Understanding Alternative Dispute Resolution (ADR)

by Elizabeth Nakiru

Patience T. Rubagumya, the Commissioner Legal Services and Board Affairs joined the URA Feedback Loop, an initiative by URA to have taxpayers ask questions and receive instant feedback on online platforms. She shed light on understanding ADR, how it operates and its use as broken down in the Question and Answer edition below:

ADR is a process where the taxpayer and URA voluntarily agree to settle a tax dispute outside the Tax Appeals Tribunal or the Courts of Law. Some of the mechanisms used under ADR are; reconciliation, mediation, negotiation and settlement.

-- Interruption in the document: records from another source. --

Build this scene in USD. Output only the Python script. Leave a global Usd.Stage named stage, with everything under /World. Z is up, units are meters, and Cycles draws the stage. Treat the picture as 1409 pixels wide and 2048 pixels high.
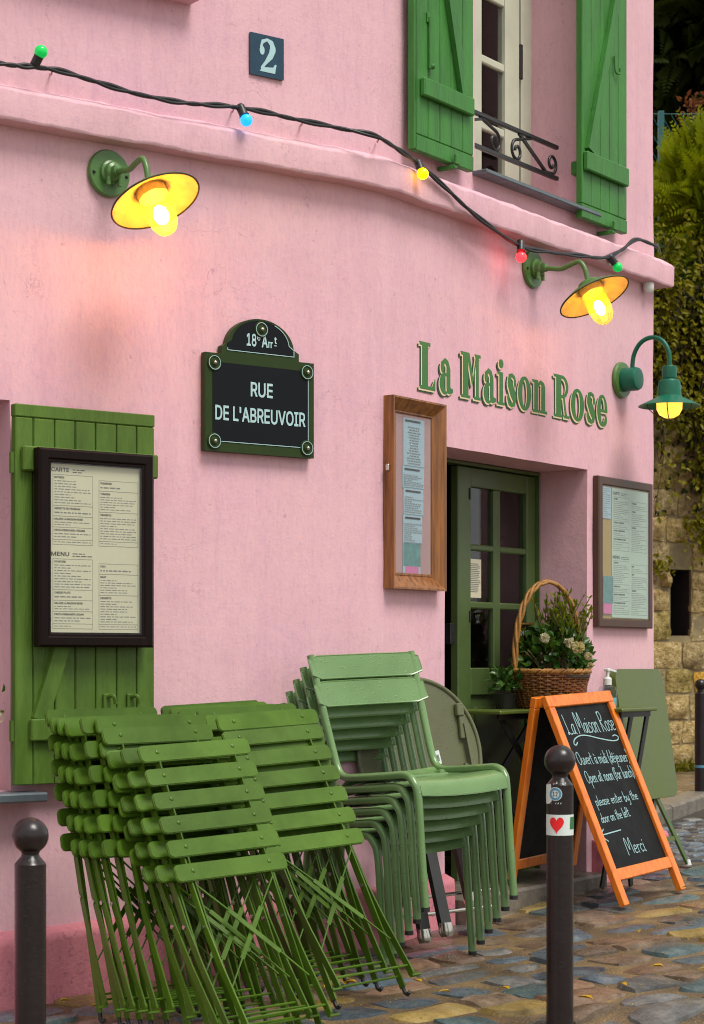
import math, random
import numpy as np, trimesh, manifold3d as m3
from shapely.geometry import Polygon, Point, LineString, box as sbox, MultiPolygon
from shapely.ops import unary_union
from shapely import affinity
from pxr import Usd, UsdGeom, UsdLux, UsdShade, Gf, Sdf
import usdkit, meshkit

# ------------------------------------------------------------------ camera, sky, sun, exposure
stage = Usd.Stage.CreateInMemory()
UsdGeom.SetStageUpAxis(stage, UsdGeom.Tokens.z)
UsdGeom.SetStageMetersPerUnit(stage, 1.0)
UsdGeom.Xform.Define(stage, '/World')
UsdGeom.Scope.Define(stage, '/World/Looks')
F, CX, HY, EYE = 4000.0, 704.5, 1330.0, 1.15
cam = UsdGeom.Camera.Define(stage, '/World/camera')
cam.AddTranslateOp().Set(Gf.Vec3d(0, 0, EYE)); cam.AddRotateXOp().Set(90.0)
APW = 24.0
cam.CreateHorizontalApertureAttr(APW); cam.CreateVerticalApertureAttr(APW * 2048 / 1409)
cam.CreateFocalLengthAttr(APW * F / 1409)
cam.CreateVerticalApertureOffsetAttr(APW * (HY - 1024) / 1409)
cam.CreateHorizontalApertureOffsetAttr(0.0)
cam.CreateClippingRangeAttr(Gf.Vec2f(0.1, 400))
cam.CreateFStopAttr(6.3); cam.CreateFocusDistanceAttr(7.6)
cam.CreateExposureAttr(1.12)

SUN_EL, SUN_AZ = math.radians(60), math.atan2(0.72, -0.69)
sd = np.array([math.sin(SUN_AZ) * math.cos(SUN_EL), math.cos(SUN_AZ) * math.cos(SUN_EL), math.sin(SUN_EL)])
sky_m = usdkit.material(stage, '/World/Looks/sky_overcast', {
    'sky': ('sky_texture', {'sky_type': 'single_scattering', 'sun_disc': False, 'sun_elevation': SUN_EL, 'sun_rotation': SUN_AZ}),
    'tc': ('texture_coordinate', {}),
    'n': ('noise_texture', {'scale': 2.4, 'detail': 5.0, 'roughness': 0.55}),
    'cover': ('rgb_ramp', {'ramp': [(0.0, (.86, .86, .86)), (0.42, (.9, .9, .9)), (0.62, (1, 1, 1)), (1.0, (1, 1, 1))]}),
    'shade': ('rgb_ramp', {'ramp': [(0.3, (5.2, 5.25, 5.4)), (0.6, (8.4, 8.3, 8.2)), (1.0, (9.5, 9.3, 9.1))]}),
    'mx': ('mix', {'mix_type': 'mix'}),
    'bg': ('background_shader', {'strength': 0.06})},
    [('tc.generated', 'n.vector'), ('n.fac', 'cover.fac'), ('n.fac', 'shade.fac'), ('cover.color', 'mx.fac'),
     ('sky.color', 'mx.color1'), ('shade.color', 'mx.color2'), ('mx.color', 'bg.color')], surface='bg.background')
dome = UsdLux.DomeLight.Define(stage, '/World/sky')
UsdShade.MaterialBindingAPI.Apply(dome.GetPrim()).Bind(sky_m)
dome.GetPrim().SetCustomDataByKey('kind', 'structure')
sun = UsdLux.DistantLight.Define(stage, '/World/sun')
sun.CreateIntensityAttr(0.4); sun.CreateAngleAttr(25.0); sun.CreateColorAttr(Gf.Vec3f(1, .95, .88))
sun.GetPrim().CreateAttribute('inputs:normalize', Sdf.ValueTypeNames.Bool).Set(True)
zq = Gf.Rotation(Gf.Vec3d(0, 0, 1), Gf.Vec3d(*sd))
sun.AddTransformOp().Set(Gf.Matrix4d().SetRotate(zq))

# ------------------------------------------------------------------ frames of the place
rnd = random.Random(7); npr = np.random.default_rng(7)
C = np.array([.098, 7.69]); AL, AR = math.radians(53.4), math.radians(35)
dL, dR = np.array([math.sin(AL), math.cos(AL)]), np.array([math.sin(AR), math.cos(AR)])
nL, nR = np.array([dL[1], -dL[0]]), np.array([dR[1], -dR[0]])
def g(x, y):
    z = .001 + .05 * (x + 1.16) + .02 * (y - 6.81)
    return z - .2 * np.maximum(0, 6.15 - y)
def onw(px, py, d, dd, nn):
    t = (px - CX) / F; b = C + nn * d
    s = (t * b[1] - b[0]) / (dd[0] - t * dd[1]); y = b[1] + s * dd[1]
    return s, EYE - (py - HY) * y / F
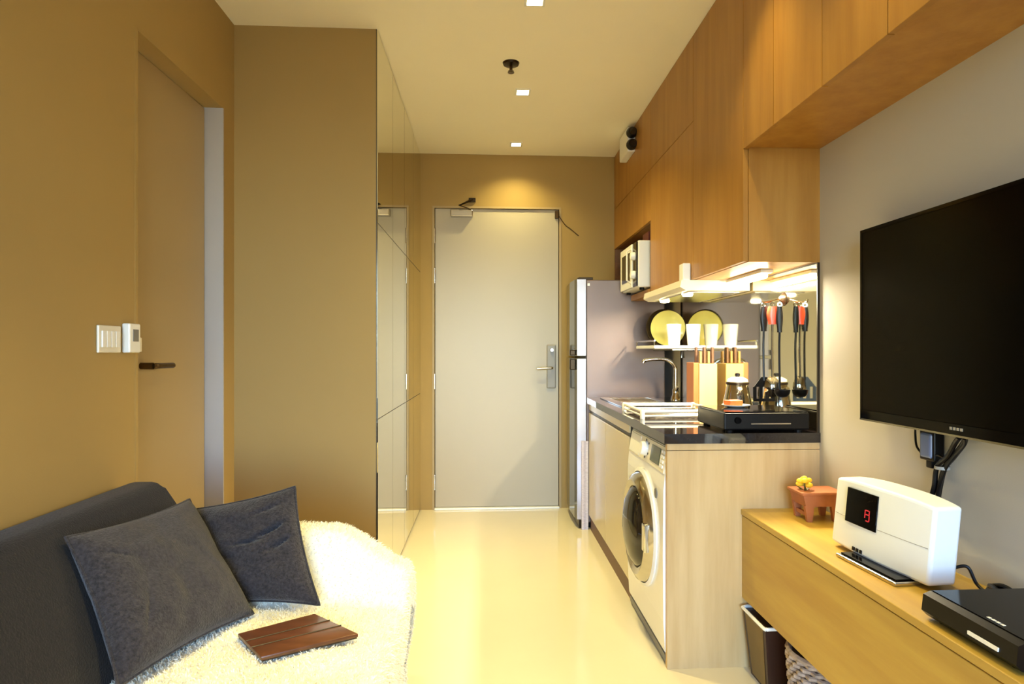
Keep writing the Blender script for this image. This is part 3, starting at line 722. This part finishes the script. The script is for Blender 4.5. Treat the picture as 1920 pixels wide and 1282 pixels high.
obj('stem', tube(B(), bez([(1.085, 2.15, SHZ + .08), (1.082, 2.148, SHZ + .10), (1.078, 2.145, SHZ + .128)]), .003, 8), 'leaf', fl, smooth=True)
for a in (.5, 2.4, 4.3):
    bm = B(); dx, dy = math.cos(a), math.sin(a); o_ = Vector((1.083, 2.148, SHZ + .098))
    pts = [o_ + Vector((dx * .004 - dy * .006, dy * .004 + dx * .006, 0)), o_ + Vector((dx * .034, dy * .034, .016)), o_ + Vector((dx * .004 + dy * .006, dy * .004 - dx * .006, 0)), o_ + Vector((dx * .012, dy * .012, -.003))]
    vv = [bm.verts.new(p) for p in pts]; bm.faces.new((vv[0], vv[1], vv[2])); bm.faces.new((vv[0], vv[3], vv[1])); bm.faces.new((vv[3], vv[2], vv[1])); bm.faces.new((vv[0], vv[2], vv[3]))
    obj('leaf', bm, 'leaf', fl)

# white radio / CD player
ang = math.atan2(1.044 - 1.017, 1.86 - 1.475)
rd = thing('radio', 'white upright CD radio with a dark display on the console', 'radio', (1.017, 1.86, SHZ), ang)
# local frame: -Y along the front to the right, +X towards the wall
W_, D_ = .386, .085
bm = B(); n = 16; lean = .020
def rad_pt(i, j, back):
    y = -W_ * i / n; e = abs(2 * i / n - 1)
    zt = .197 - .010 * e ** 3
    z = zt * j; bow = -.012 * (1 - e ** 2)
    x = (D_ - .012 * e ** 2 if back else bow) + lean * j
    return (x, y, z + .012)
for back in (0, 1):
    pass
rows = [0, .06, .5, .94, 1]
G = {}
for b_ in (0, 1):
    for i in range(n + 1):
        for j, jj in enumerate(rows): G[b_, i, j] = bm.verts.new(rad_pt(i, jj, b_))
m_ = len(rows) - 1
for i in range(n):
    for j in range(m_):
        bm.faces.new((G[0, i, j], G[0, i + 1, j], G[0, i + 1, j + 1], G[0, i, j + 1])); bm.faces.new((G[1, i, j], G[1, i, j + 1], G[1, i + 1, j + 1], G[1, i + 1, j]))
    bm.faces.new((G[0, i, m_], G[0, i + 1, m_], G[1, i + 1, m_], G[1, i, m_])); bm.faces.new((G[0, i, 0], G[1, i, 0], G[1, i + 1, 0], G[0, i + 1, 0]))
for j in range(m_):
    bm.faces.new((G[0, 0, j], G[0, 0, j + 1], G[1, 0, j + 1], G[1, 0, j])); bm.faces.new((G[0, n, j], G[1, n, j], G[1, n, j + 1], G[0, n, j + 1]))
o = obj('housing', bm, 'cool_white', rd, False, True)
md = o.modifiers.new('bevel', 'BEVEL'); md.width = .008; md.segments = 3; md.limit_method = 'ANGLE'; md.angle_limit = R(50)
Mr = Matrix.Rotation(math.atan2(lean, .197), 4, 'Y')
def rb(y0, y1, z0, z1, x0, x1, bev=0): 
    bm = B(); box(bm, x0, x1, -y1, -y0, z0, z1, bev, M=Mr); return bm
dsp = obj('display', rb(.075, .205, .090, .186, -.016, -.004, .001), 'black_gloss', rd, False)
for a, b, c, d in ((.158, .161, .118, .140), (.161, .175, .138, .141), (.175, .178, .128, .140), (.163, .176, .127, .130), (.176, .179, .112, .127), (.164, .176, .110, .113)):
    obj('display_segment', rb(a, b, c, d, -.0170, -.0155), 'red_glow', dsp, False)
for a, b in ((.010, .072), (.208, .376)):
    pts = [(-.012 * (1 - (2 * q / W_ - 1) ** 2) + lean * .088 / .197 + .0002, -q, .100) for q in [a + (b - a) * i / 10 for i in range(11)]]
    obj('seam_line', tube(B(), pts, .0008, 6), 'logo_grey', rd, False)
for k in range(3): obj('button', rb(.115 + k * .016, .125 + k * .016, .018, .028, -.0150, -.008, .001), 'black_plastic', rd, False)
bm = B(); box(bm, -.055, .06, -.345, -.105, 0, .010, .003); obj('base_plate', bm, 'steel', rd, False)
bm = B(); box(bm, -.045, .01, -.335, -.115, .010, .014, .001, 1); obj('tray', bm, 'black_gloss', rd, False)
obj('aerial_lead', tube(B(), bez([(D_, -.37, .05), (D_ + .02, -.385, .055), (D_ + .03, -.40, .02), (D_ + .035, -.43, .004)]), .004, 8), 'black_plastic', rd, False, True)

# black set-top box
sb = thing('set_top_box', 'black set-top box at the near end of the console', 'set-top box', (1.04, 1.2, SHZ))
bx0, bx1, by0, by1 = .930, 1.165, 1.085, 1.335
bm = B(); prism(bm, [(bx0 + .012, SHZ + .006), (bx0, SHZ + .018), (bx0 + .004, SHZ + .052), (bx0 + .020, SHZ + .058), (bx1, SHZ + .058), (bx1, SHZ + .006)], 'Y', by0, by1)
obj('casing', bm, 'black_plastic', sb)
obj('top_plate', box(B(), bx0 + .022, bx1 - .004, by0 + .004, by1 - .004, SHZ + .058, SHZ + .060), 'black_gloss', sb)
obj('silver_stripe', box(B(), bx0 - .0015, bx0 + .003, 1.125, 1.20, SHZ + .024, SHZ + .031), 'white_plastic', sb)
for k in range(4): obj('brand_letter', box(B(), bx0 + .03, bx0 + .036, 1.150 + k * .011, 1.158 + k * .011, SHZ + .0598, SHZ + .0606), 'white_plastic', sb)
for x in (bx0 + .03, bx1 - .03):
    for y in (by0 + .03, by1 - .03): obj('foot', cyl(B(), (x, y, SHZ), (x, y, SHZ + .007), .010, seg=12), 'black_plastic', sb)
rc = thing('coiled_cable', 'coiled black cable behind the set-top box', 'cable', (1.18, 1.39, SHZ))
for k in range(3):
    obj('loop', tube(B(), [(1.172 + (.012 + .002 * k) * math.cos(a) , 1.40 + (.05 - .006 * k) * math.sin(a), SHZ + .008 + .010 * k + .003 * math.sin(3 * a)) for a in [2 * PI * i / 24 for i in range(25)]], .006, 8), 'black_plastic', rc, smooth=True)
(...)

On average the ADR process takes a period of 2 months to be completed. These 2 months start running from the date of receipt of your application for the matter to be resolved through ADR.

The increased number of tax disputes can be attributed to the increased awareness by the taxpayers of their rights and obligations. URA recently updated its Client Service Charter which contains the taxpayer rights and obligations and the URA service standards. One of the URA’s key strategies is to enhance taxpayer education. Part of the end result of this is the increased levels of awareness hence the increase in the number of tax disputes.

DR is not going to rule out the normal objection process. On the contrary, ADR is meant to compliment the objection process. The ADR process can be done after a taxpayer has filed an objection with URA, and an objection decision has been communicated to the taxpayer by URA. Where the taxpayer is dissatisfied with the objection decision, the taxpayer can opt to engage in ADR with URA as opposed to challenging the objection decision through the court process.

S.66(1a) of the Tax Procedures Code Act empowers the Commissioner to compound an offence committed by a taxpayer under a tax law. This can only be done where the taxpayer voluntarily discloses to the Commissioner the fact that he committed this offence. This disclosure can be made at anytime only if court proceedings in relation to the tax offence by the taxpayer haven’t commenced. Where a matter is compounded,the taxpayer will only pay the outstanding unpaid tax and he/she will not be penalized to pay any interest or fines. This Voluntary disclosure must be in writing and the taxpayer should request the Commissioner to enter into a compounding agreement in relation to the offence.

A taxpayer who is aggrieved with a tax decision can either apply to resolve the dispute amicably through Alternative Dispute Resolution mechanisms including mediation or settlement) or file an application in the Tax Appeals Tribunal to have the matter resolved through the judicial system.

Where parties fail to agree, then an ADR report is generated stating failure by the parties to reach an agreement. The taxpayer is at this point advised to either pay the taxes in contention or explore other dispute resolution options like the Tax Appeals Tribunal.